Clinton's sworn testimony dramatically raised the stakes for both the president and Starr: If Hale, the star Whitewater witness, was telling the truth, that meant that the president of the United States had committed perjury. If, on the other hand, Hale was shown to be lying about the president, that would suggest Starr had relied on an untrustworthy witness to build his most important cases.

As a prosecution witness in the Tucker-McDougal case, Watt not only gave important testimony about the business relationships between Hale and former Gov. Tucker and the McDougals, he also provided evidence that appeared -- to a degree, at least -- to corroborate Hale's allegation that Clinton had pressured Hale to make the illegal loan to Susan McDougal.

Watt specifically testified that Hale had told him in early l986 -- contemporaneous to the actual events in question -- that Clinton was pressuring Hale to make the fraudulent loan. Watt's testimony was cited during the trial by deputy Whitewater independent counsel Jackie Bennett Jr. as corroboration of Hale's charges.

In several interviews with Salon, however, Watt seriously questioned whether Hale had told him the truth in l986 when he alleged that Clinton was pressuring him to make the fraudulent loan. Watt also said that he felt pressed by Whitewater investigators to corroborate Hale's story beyond what he personally knew about the matter. And, most important of all, Watt alleged that he provided investigators with information favorable to Bill Clinton that was left out of FBI reports of the interviews.

Watt made his allegations of misconduct by Whitewater investigators in a series of interviews with Salon over the last several months.
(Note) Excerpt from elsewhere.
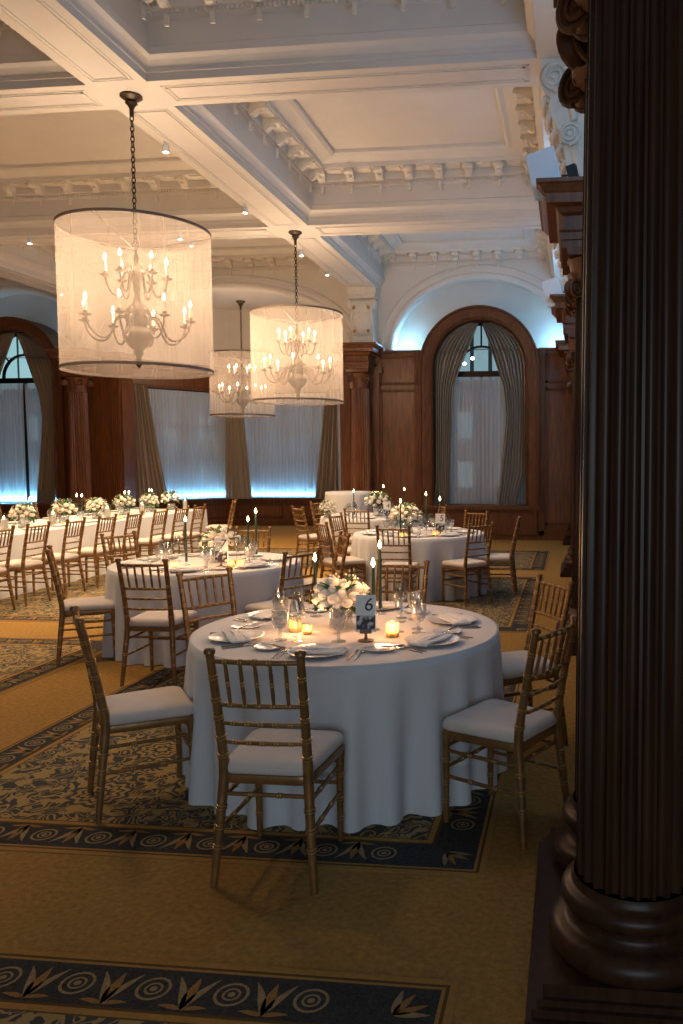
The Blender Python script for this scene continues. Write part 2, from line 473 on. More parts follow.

But he was reluctant until recently to go on the record with his story, saying he feared retaliation from Whitewater prosecutors and attacks by conservative media outlets.

Though Watt is a former friend of Clinton, it does not appear that his story is motivated by allegiance to the president. "He expresses as much bitterness towards the Clintonites as he does towards Whitewater prosecutors," says a Little Rock attorney who has known Watt for many years and had appeared before him while Watt was still on the bench.

Watt himself says that he has felt not only persecuted by Starr's office but also mistreated by Clinton loyalists who attacked him politically and professionally for cooperating with prosecutors. "This has kind of been like the Queen Elizabeth and Lusitania passing each other in the middle of the ocean, and you're between them in a rowboat," Watt says. "It's been a dilemma that so many people have found themselves in since this thing has begun."

He adds, "I resent the fact that the Clinton people take the attitude that if you become a target, they abandon you. They didn't show any loyalty on the front end."

Watt today maintains a small law practice and manages real estate properties in North Little Rock. He says that he is contemplating a return to politics and says that he was motivated to publicly tell his story by a desire to clear his name. Ironically, by speaking out for the first time, he may be focusing attention on the allegations of misconduct in his own past.